> [PROVIDED DATA]
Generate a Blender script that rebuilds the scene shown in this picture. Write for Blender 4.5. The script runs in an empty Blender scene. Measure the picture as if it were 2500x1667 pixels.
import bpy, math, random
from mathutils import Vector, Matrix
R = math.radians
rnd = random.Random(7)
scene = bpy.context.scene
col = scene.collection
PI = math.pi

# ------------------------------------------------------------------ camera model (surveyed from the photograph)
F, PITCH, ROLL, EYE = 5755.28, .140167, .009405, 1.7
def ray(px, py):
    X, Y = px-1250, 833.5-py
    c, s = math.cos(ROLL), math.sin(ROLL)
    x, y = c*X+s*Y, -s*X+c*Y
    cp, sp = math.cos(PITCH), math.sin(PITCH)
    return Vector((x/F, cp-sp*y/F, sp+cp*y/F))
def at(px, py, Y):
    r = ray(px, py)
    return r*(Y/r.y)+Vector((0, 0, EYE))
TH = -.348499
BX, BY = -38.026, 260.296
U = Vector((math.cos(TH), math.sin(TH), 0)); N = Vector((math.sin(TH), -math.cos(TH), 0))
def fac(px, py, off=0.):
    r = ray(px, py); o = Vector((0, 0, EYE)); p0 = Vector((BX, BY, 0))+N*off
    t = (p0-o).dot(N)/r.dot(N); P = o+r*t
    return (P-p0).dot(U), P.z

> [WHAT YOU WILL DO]
Write out exactly the lines from the start of the material through the line with "PI = math.pi". No other output is expected.

> [THE RESULT]
Generate a Blender script that rebuilds the scene shown in this picture. Write for Blender 4.5. The script runs in an empty Blender scene. Measure the picture as if it were 2500x1667 pixels.
import bpy, math, random
from mathutils import Vector, Matrix
R = math.radians
rnd = random.Random(7)
scene = bpy.context.scene
col = scene.collection
PI = math.pi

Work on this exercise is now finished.